Learn Lesson Design

What you will be able to do

  • Given a topic, identify the desired learning result (what the learner should be able to do) before deciding what content to include — the core of backward design.
  • Determine whether a lesson introduces concepts in concrete-before-abstract order or in definition-first order, and restructure the latter into the former.
  • Write scaffolded prerequisites that state specifically what a learner needs to know (not “familiarity with X” but “the definition of Y and the ability to do Z”).
  • Design self-check exercises that are aligned with the learning goals — exercises that ask the learner to apply concepts, not just recall definitions.
  • Identify when a lesson is acting as a reference document rather than a teaching document.

Prerequisites

  • learn-decolonial-pedagogy — the banking model (you need to recognize when a lesson reproduces it) and problem-posing education (the alternative that lesson design should embody)

Lessons

This is a single lesson. Work through it fully, including the self-check questions.

Scope

This skill covers the design of individual lessons: how to structure a single teaching document so that it builds understanding rather than depositing information. It does not cover:

  • Organizing multiple lessons into a curriculum (covered by learn-curriculum-design, which depends on this skill)
  • Writing prose or choosing voice (covered by separate writing skills — lesson design is about structure, not style)
  • Assessment design for institutional contexts (this vault’s lessons are self-directed; the exercises here are self-checks, not grades)
  • Subject-specific pedagogical techniques (how to teach mathematics differs from how to teach history — this skill covers general structural principles)

Verification

Pick an existing lesson in this vault (or any educational text you have access to).
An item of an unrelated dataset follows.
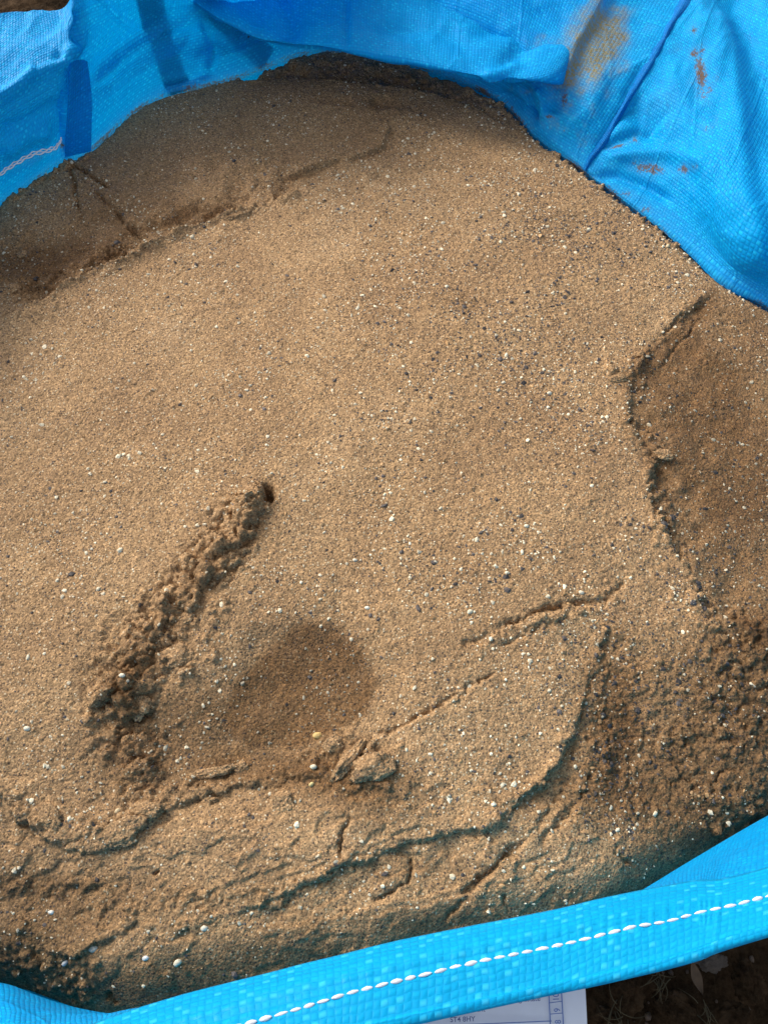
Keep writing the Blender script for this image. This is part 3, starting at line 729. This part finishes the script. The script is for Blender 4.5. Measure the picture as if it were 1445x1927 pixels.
# folds: + is towards the camera (set below by orientation)
fold = 0
fold += pf([(1320, 0 - 40), (1372, 90), (1385, 220), (1402, 360), (1442, 480), (1480, 560)], 34, 0.014, oneside=1)
fold += pf([(1340, -40), (1430, 120), (1500, 330)], 40, -0.010)
fold += pf([(1250, 120), (1270, 200), (1320, 300), (1400, 420)], 26, 0.004)
fold += pf([(1130, 300), (1200, 290), (1260, 292), (1350, 330)], 13, 0.005)
fold += pf([(1110, 330), (1160, 330), (1220, 355), (1270, 385)], 9, -0.005)
fold += pf([(1180, 190), (1215, 225), (1240, 250)], 26, -0.007)
fold += pf([(1130, 280), (1160, 265), (1200, 250), (1250, 265)], 9, -0.004)
fold += pf([(930, 175), (985, 200), (1010, 240)], 12, -0.006)
fold += pf([(1010, 165), (1020, 190), (1022, 225)], 7, 0.005)
fold += pf([(985, 160), (995, 200), (1005, 225)], 9, -0.008)
fold += pf([(1055, 150), (1050, 185), (1040, 215)], 12, -0.008)
fold += pf([(1062, 150), (1080, 90), (1120, 20), (1150, -40)], 14, 0.007, oneside=-1)
fold += pf([(1140, 120), (1110, 200), (1060, 260)], 24, 0.004)
fold += pf([(1210, 120), (1160, 220), (1110, 300)], 10, -0.003)
# left wall
fold += pf([(150, 130), (180, 160), (200, 120), (270, 70), (330, 40)], 16, -0.004)
fold += pf([(200, 190), (180, 160), (230, 110), (300, 60), (400, 20)], 12, 0.004)
fold += pf([(180, -20), (215, 25), (260, 60)], 6, 0.004)
fold += pf([(395, 140), (400, 90), (380, 30)], 7, 0.005)
fold += pf([(300, 170), (350, 160), (400, 135)], 8, -0.004)
fold += pf([(-40, 210), (40, 160), (75, 128), (118, 116), (150, 80), (160, 40)], 12, 0.008)
fold += pf([(60, 130), (100, 118), (125, 100)], 12, -0.006)
fold += pf([(0, 290), (50, 250), (100, 250)], 20, 0.006)
fold += pf([(0, 250), (60, 230), (120, 190)], 15, -0.005)
fold += pf([(122, 300), (122, 240), (122, 170)], 5, -0.007, taper=.1)
fold += pf([(145, 20), (140, 50), (145, 90)], 8, -0.007)
sgn = np.sign(np.sum(Nn * (np.array([0, 0, GZ + CAMH]) - G), -1)); 
G = G + Nn * (disp * 1.0 + 1.35 * fold * sgn)[..., None]
# dirt marks
u2, v2 = pix(G)
far = v2 < 700
def dm(px, py, rx, ry, rot=0.0, pw=2):
    x = u2 - px; y = v2 - py; ca, sa = math.cos(rot), math.sin(rot)
    q = np.hypot((x * ca + y * sa) / rx, (-x * sa + y * ca) / ry); q = q * (1 + 0.9 * fbm(u2 / 26, v2 / 26, 4, 410, .6)); return np.where(far, np.exp(-q ** pw), 0)
dirt = sum(w * dm(*a) for w, a in [(1.1, (1318, 140, 16, 38, -0.15)), (.9, (1305, 100, 8, 14)), (.9, (1305, 60, 8, 9)), (.9, (1062, 185, 9, 20, .2)), (.7, (1062, 243, 10, 8)),
      (.9, (1032, 219, 12, 5)), (.9, (1225, 318, 40, 10, .15)), (.8, (1285, 318, 14, 12)), (1.1, (1160, 276, 24, 4, -.3)), (.5, (1150, 70, 40, 40)), (.6, (1328, 245, 9, 9)),
      (.6, (1272, 92, 8, 8)), (.4, (1250, 190, 30, 30)), (.5, (1180, 365, 12, 8)), (.5, (1215, 395, 14, 8)), (.8, (118, 272, 9, 12)), (.5, (80, 290, 40, 7, -.4))])
rust = sum(w * dm(*a) for w, a in [(.9, (1106, 92, 46, 74, .5)), (.95, (1142, 85, 14, 38, .25)), (.6, (1125, 40, 30, 34)), (.5, (1075, 140, 18, 30, .3))])
dirt = dirt + 1.0 * np.exp(-np.maximum(hh_, 0) / 0.006) * (0.62 + 0.5 * fbm(A * 40, colarc * 40, 2, 9)) * (hh_ > -0.01)
dirt = np.clip(dirt, 0, 1); rust = np.clip(rust, 0, 1)
uvm = np.stack([A, colarc + 0 * A], -1)
# the closing column gets its own vertices so the weave does not smear
Gc = np.concatenate([G, G[:1]], 0); uvc = np.concatenate([uvm, uvm[:1] + np.array([arc[-1], 0])], 0)
uvc[0, :, 0] = 0
dc = np.concatenate([dirt, dirt[:1]], 0); rc = np.concatenate([rust, rust[:1]], 0)
n_, m_ = Gc.shape[:2]
obj('side_wall', mesh_np('side_wall', Gc.reshape(-1, 3), gridfaces(n_, m_), uvc.reshape(-1, 2), {'dirt': dc.ravel(), 'rust': rc.ravel()}), BLUE, bag)
# bottom of the bag
Bv = np.concatenate([[[C0[0], C0[1], 0.004]], G[::10, 0]]); nb = len(Bv) - 1
obj('base_panel', mesh_np('base_panel', Bv, np.array([(0, 1 + i, 1 + (i + 1) % nb) for i in range(nb)]), Bv[:, :2]), BLUE, bag)

def sheet(name, ctrl, nu, nv, mat, parent, wr=0.001, seed=0, thick=0.0, closedsec=False, uvs=None, extra=None, noise_s=(20, 12)):
    c = resample(resample(np.array(ctrl), nv, 1), nu, 0)
    N = normals(c); s = np.sign(np.sum(N * (np.array([0, 0, GZ + CAMH]) - c), -1, keepdims=True)); N = N * s
    a = np.cumsum(np.linalg.norm(np.diff(c[:, nv // 2], axis=0, prepend=c[:1, nv // 2]), axis=-1))[:, None] * np.ones((1, nv))
    b = np.cumsum(np.linalg.norm(np.diff(c, axis=1, prepend=c[:, :1]), axis=-1), 1)
    c = c + N * (wr * fbm(a * noise_s[0], b * noise_s[1], 3, seed))[..., None]
    if extra is not None: c = c + N * extra(c)[..., None]
    at = {'dirt': np.zeros(nu * nv), 'rust': np.zeros(nu * nv)}
    V = c.reshape(-1, 3); Fq = gridfaces(nu, nv); UV = np.stack([a, b], -1).reshape(-1, 2)
    if thick:
        V2 = (c - N * thick).reshape(-1, 3); k = len(V)
        F2 = Fq[:, ::-1] + k
        e = []
        for j in (0, nv - 1):
            for i in range(nu - 1): e.append((i * nv + j, (i + 1) * nv + j, (i + 1) * nv + j + k, i * nv + j + k))
        for i in (0, nu - 1):
            for j in range(nv - 1): e.append((i * nv + j, i * nv + j + 1, i * nv + j + 1 + k, i * nv + j + k))
        V = np.concatenate([V, V2]); Fq = np.concatenate([Fq, F2, np.array(e)]); UV = np.concatenate([UV, UV])
        at = {q: np.zeros(len(V)) for q in at}
    o = obj(name, mesh_np(name, V, Fq, UV, at), mat, parent)
    return o, c, N

# drooping fold of the far side
def fl(px, py, h, tx, th=.12):
    return [P(px + 4, py - 40, h - .030), P(px + 2, py - 8, h - .016), P(px, py, h - .004), P(px + (tx - px) * .1, py - 12, h + .003), P(px + (tx - px) * .3, max(py - 60, -60) if py > 0 else py - 30, h + .004), P(px + (tx - px) * .7, -90 if py < 60 else -60, h + .006), P(tx, -170, h + .010)]
FL = [fl(325, -22, .105, 330), fl(400, 30, .095, 405), fl(450, 56, .088, 455), fl(490, 75, .082, 495), fl(550, 86, .077, 560), fl(600, 90, .074, 610), fl(650, 98, .070, 660), fl(720, 112, .068, 730),
      fl(800, 126, .066, 810), fl(900, 146, .066, 920), fl(980, 152, .066, 1020), 
      [P(1030, 120, .035), P(1030, 142, .050), P(1030, 153, .062), P(1036, 136, .070), P(1070, 70, .078), P(1110, -40, .088), P(1130, -170, .10)],
      [P(1050, 130, .025), P(1052, 145, .040), P(1057, 156, .052), P(1066, 125, .066), P(1100, 62, .076), P(1150, -30, .086), P(1180, -170, .098)],
      [P(1062, 140, .010), P(1064, 148, .020), P(1066, 156, .030), P(1080, 125, .046), P(1114, 62, .058), P(1165, -30, .070), P(1195, -170, .085)]]
def flx(c):
    a, b = pix(c); e = 0
    for pts, w, h in [([(520, -40), (540, 20), (552, 84)], 20, -.010), ([(650, -20), (652, 40), (652, 95)], 7, -.004), ([(680, 10), (800, -10), (900, -40)], 20, .004),
                      ([(980, 110), (940, 140), (900, 150)], 12, .006), ([(880, 60), (960, 50), (1050, 20)], 16, -.006), ([(940, 150), (960, 110), (1000, 70), (1060, 30)], 18, -.007),
                      ([(400, 5), (470, 50), (520, 70)], 14, .004), ([(560, 40), (640, 60), (800, 90)], 18, .004), ([(700, 60), (820, 50), (900, 100)], 16, -.005)]:
        d, _, t = linedist(a, b, pts); e = e + h * np.exp(-(d / w) ** 2) * np.clip(np.minimum(t, 1 - t) / .2, 0, 1)
    return e
sheet('folded_rim', FL, 420, 110, BLUE, bag, 0.0035, 91, extra=flx)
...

Answer these questions about it: (1) Does it state what the learner should be able to do afterward? (2) Does it introduce each concept with a concrete example before the formal definition? (3) Are its prerequisites specific enough that you know exactly what to review? (4) Does it include at least one exercise where the learner applies a concept? If you can answer these confidently and identify what the lesson does well or poorly on each count, you have this skill.